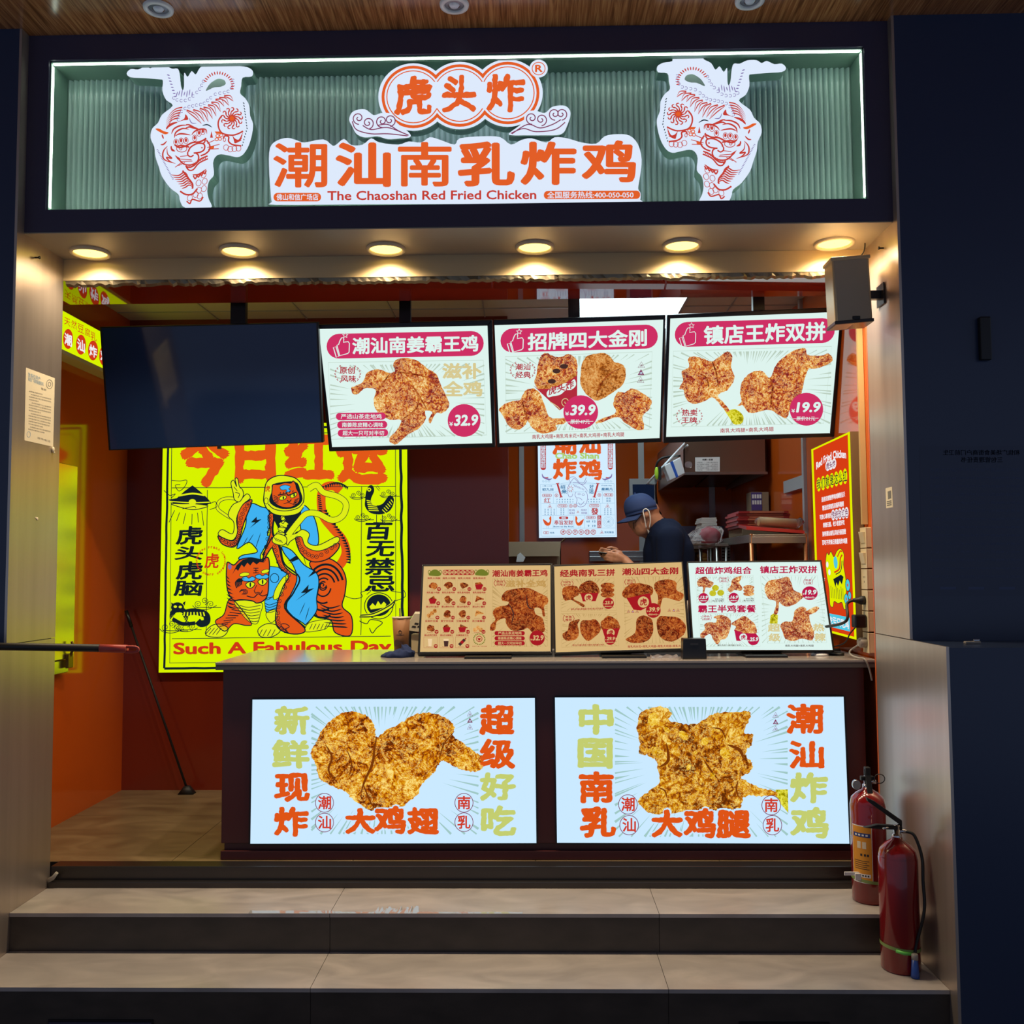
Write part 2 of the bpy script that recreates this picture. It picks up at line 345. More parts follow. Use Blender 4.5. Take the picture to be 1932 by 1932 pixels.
# ------------------------------------------------------------------ the setting
XL, XR, ZS, ZT, FL, SL = -2.346, 1.661, 3.098, 4.04, .09, -.169
GR = -.372
struct('ceiling_wood', 'wood', lambda m: m.box(-6, 6, -5.2, .4, ZT, ZT+.08))
def hdr(m):
    m.box(XL, -2.2487, 0, .3, ZS, ZT); m.box(1.5509, XR, 0, .3, ZS, ZT); m.box(-2.2487, 1.5509, 0, .3, 3.9205, ZT); m.box(-2.2487, 1.5509, 0, .3, ZS, 3.202); m.box(XL, XR, .26, .36, ZS+.01, ZT)
struct('wall_header', 'navy', hdr)
struct('ceiling_soffit', 'soffit', lambda m: m.box(XL, XR, .003, .377, ZS-.006, ZS-.0005))
struct('wall_fascia', 'fascia', lambda m: m.box(XL, XR, .377, .41, 2.985, ZS+.3))
def foil(m):
    r = random.Random(3); pts = [(XL+.01+i*.02, r.uniform(-.006, .006), r.uniform(-.005, .008)) for i in range(int((XR-XL)/.02))]
    m.rings([[(x, .385+a, 2.966+b), (x, .40+a, 2.956+b), (x, .412, 2.984), (x, .38, 2.986)] for x, a, b in pts], smooth=False)
struct('trim_1', 'dust_foil', foil)
def lp(m):
    m.mat('navy_wall').box(-4.2, XL-.012, -.06, .36, GR, ZT); m.box(-4.2, XL-.012, -.41, -.06, GR, 1.19)
    m.mat('pillar').box(XL-.012, XL, -.06, .377, 1.2, ZT); m.box(XL-.012, XL, -.41, .377, GR, 1.196)
struct('wall_left_pillar', 'pillar', lp)
def rp(m):
    m.mat('navy_wall').box(XR+.012, 4.2, -.045, .36, GR, ZT); m.box(XR+.012, 4.2, -.41, -.045, GR, 1.196)
    m.mat('pillar').box(XR, XR+.012, -.045, .377, 1.204, ZT); m.box(XR, XR+.012, -.41, .377, GR, 1.2)
struct('wall_right_pillar', 'pillar', rp)
def tiles(y0, y1, z0, z1, seams, mat):
    def fn(m):
        xs = [XL]+seams+[XR]
        for a, b in zip(xs, xs[1:]): m.mat(mat).box(a+.0012, b-.0012, y0, y1, z0, z1)
        m.mat('grout').box(XL, XR, y0+.004, y1, z0, z1-.002)
    return fn
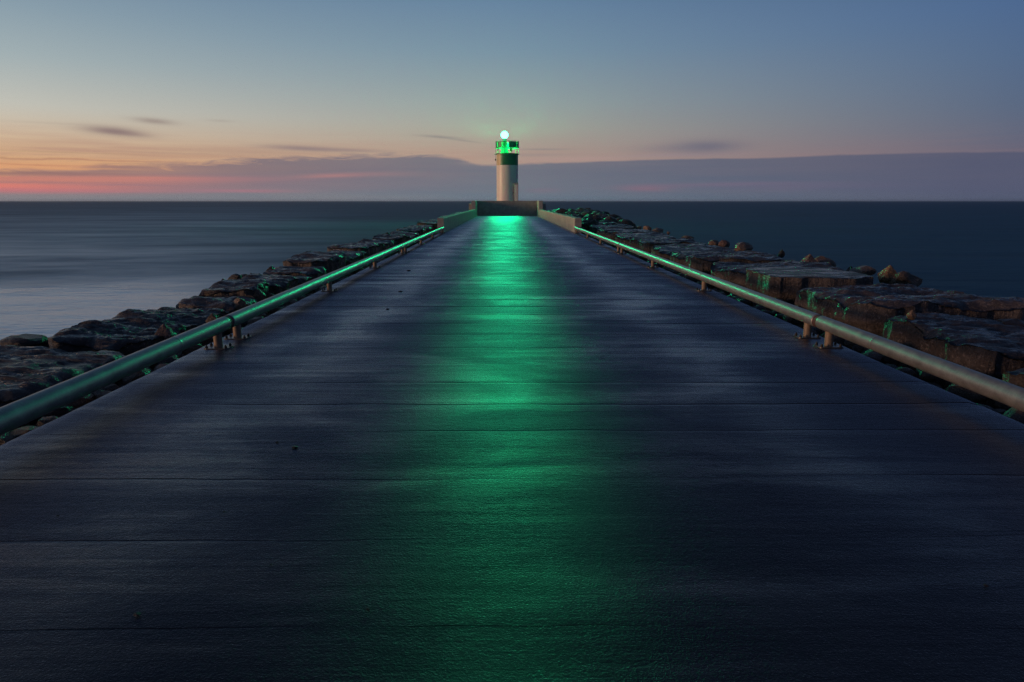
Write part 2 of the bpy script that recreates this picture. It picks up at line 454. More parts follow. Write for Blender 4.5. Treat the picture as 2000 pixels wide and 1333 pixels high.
M = dict(
    deck=deck_material(),
    sea=sea_material(),
    rock=rock_material("wet dark slab stone", (0.018, 0.017, 0.020), (0.125, 0.106, 0.100), 0.75, (0.060, 0.043, 0.036)),
    rock_tan=rock_material("tan rubble stone", (0.05, 0.036, 0.028), (0.25, 0.175, 0.12), 0.35, (0.13, 0.065, 0.035)),
    rock_pink=rock_material("pink granite", (0.09, 0.055, 0.045), (0.30, 0.185, 0.15), 0.2),
    rock_gold=rock_material("ochre stone", (0.16, 0.09, 0.045), (0.42, 0.26, 0.14), 0.1),
    rock_black=rock_material("dark boulder stone", (0.010, 0.009, 0.010), (0.05, 0.035, 0.03), 0.45),
    concrete=simple("weathered concrete", (0.34, 0.32, 0.28), 0.75, var=0.35, scale=2.2, bump=0.35, bdist=0.006),
    pipe=simple("worn steel rail", (0.24, 0.235, 0.235), 0.42, metal=0.55, var=0.35, scale=7, bump=0.35, bdist=0.002),
    post=simple("rusty galvanised post", (0.22, 0.165, 0.115), 0.6, metal=0.2, var=0.3, scale=12, bump=0.25, bdist=0.002),
    plate=simple("wet steel plate", (0.13, 0.125, 0.12), 0.35, metal=0.7, var=0.3, scale=20),
    bolt=simple("dark bolt steel", (0.015, 0.015, 0.016), 0.5, metal=0.3, scale=30),
    rust=simple("rusty sleeve", (0.075, 0.035, 0.03), 0.7, var=0.35, scale=14),
    white=simple("white tower paint", (0.80, 0.71, 0.63), 0.42, var=0.06, scale=1.2, bump=0.05),
    green=simple("green tower paint", (0.010, 0.16, 0.055), 0.4, var=0.15, scale=2, bump=0.05),
    cream=simple("weathered cream paint", (0.62, 0.50, 0.28), 0.45, var=0.1, scale=3, bump=0.05),
    greensteel=simple("green painted steel", (0.015, 0.20, 0.075), 0.45, var=0.15, scale=8, bump=0),
    grey=simple("grey painted steel", (0.30, 0.29, 0.28), 0.5, var=0.12, scale=5, bump=0.05),
    black=simple("black plastic", (0.012, 0.012, 0.012), 0.5, scale=10, bump=0),
    paintmark=simple("white paint mark", (0.75, 0.75, 0.72), 0.7, var=0.1, scale=20, bump=0),
)


def emis(name, col, strength):
    m = bpy.data.materials.new(name)
    m.use_nodes = True
    t = NT(m.node_tree)
    t.n.clear()
    e = t.node('ShaderNodeEmission')
    e.inputs[0].default_value = (*col, 1)
    e.inputs[1].default_value = strength
    o = t.node('ShaderNodeOutputMaterial')
    t.l.new(e.outputs[0], o.inputs[0])
    return m


# ------------------------------------------------------------------ mesh helpers
class MB:
    def __init__(s):
        s.v = []
        s.f = []

    def add(s, vs, fs):
        o = len(s.v)
        s.v += [tuple(x) for x in vs]
        s.f += [tuple(i + o for i in f) for f in fs]
        return s

    def box(s, c, size, rz=0.0):
        x, y, z = (q / 2 for q in size)
        cr, sr = math.cos(rz), math.sin(rz)
        vs = []
        for k in (-z, z):
            for i, j in ((-x, -y), (x, -y), (x, y), (-x, y)):
                vs.append((c[0] + i * cr - j * sr, c[1] + i * sr + j * cr, c[2] + k))
        return s.add(vs, [(0, 3, 2, 1), (4, 5, 6, 7), (0, 1, 5, 4), (1, 2, 6, 5), (2, 3, 7, 6), (3, 0, 4, 7)])

    def prism(s, pts, z0, z1):
        n = len(pts)
        vs = [(x, y, z0) for x, y in pts] + [(x, y, z1) for x, y in pts]
        fs = [tuple(range(n - 1, -1, -1)), tuple(range(n, 2 * n))]
        fs += [(i, (i + 1) % n, n + (i + 1) % n, n + i) for i in range(n)]
        return s.add(vs, fs)

    def tube(s, a, b, r0, r1=None, seg=12, caps=True):
        r1 = r0 if r1 is None else r1
        a, b = Vector(a), Vector(b)
        d = (b - a).normalized()
        up = Vector((0, 0, 1)) if abs(d.z) < 0.9 else Vector((0, 1, 0))
        p = d.cross(up).normalized()
        q = p.cross(d)
        vs, fs = [], []
        for c, r in ((a, r0), (b, r1)):
            for i in range(seg):
                t = 2 * math.pi * i / seg
                vs.append(c + p * math.cos(t) * r + q * math.sin(t) * r)
        fs = [(i, (i + 1) % seg, seg + (i + 1) % seg, seg + i) for i in range(seg)]
        if caps:
            fs += [tuple(range(seg - 1, -1, -1)), tuple(range(seg, 2 * seg))]
        return s.add(vs, fs)

    def lathe(s, prof, seg=48, c=(0, 0, 0), a0=0.0, a1=2 * math.pi):
        full = abs(a1 - a0 - 2 * math.pi) < 1e-6
        n = seg if full else seg + 1
        vs = []
        for r, z in prof:
            for i in range(n):
                t = a0 + (a1 - a0) * i / seg
                vs.append((c[0] + r * math.cos(t), c[1] + r * math.sin(t), c[2] + z))
        fs = []
        for k in range(len(prof) - 1):
            for i in range(seg):
                j = (i + 1) % n
                fs.append((k * n + i, k * n + j, (k + 1) * n + j, (k + 1) * n + i))
        return s.add(vs, fs)

    def ring(s, R0, r, z, seg=40, a0=0.0, a1=2 * math.pi, c=(0, 0)):
        prof = [(R0 + r * math.cos(q), z + r * math.sin(q)) for q in [2 * math.pi * k / 8 for k in range(9)]]
        return s.lathe(prof, seg, (c[0], c[1], 0), a0, a1)

    def mesh(s, name, smooth=False):
        me = bpy.data.meshes.new(name)
        me.from_pydata(s.v, [], s.f)
        me.update()
        if smooth:
            me.polygons.foreach_set('use_smooth', [True] * len(me.polygons))
        return me

    def build(s, name, mat, parent=None, smooth=False, bevel=0.0):
        me = s.mesh(name, smooth)
        o = bpy.data.objects.new(name, me)
        me.materials.append(mat)
        COL.objects.link(o)
        if parent:
            o.parent = parent
        if bevel:
            b = o.modifiers.new('bevel', 'BEVEL')
            b.width = bevel
            b.segments = 2
            b.limit_method = 'ANGLE'
            b.angle_limit = R(40)
        return o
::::
» Exercise goal
Each line containing "parts" counts once; state the total number of such lines and nothing else.

» Solution for this task
2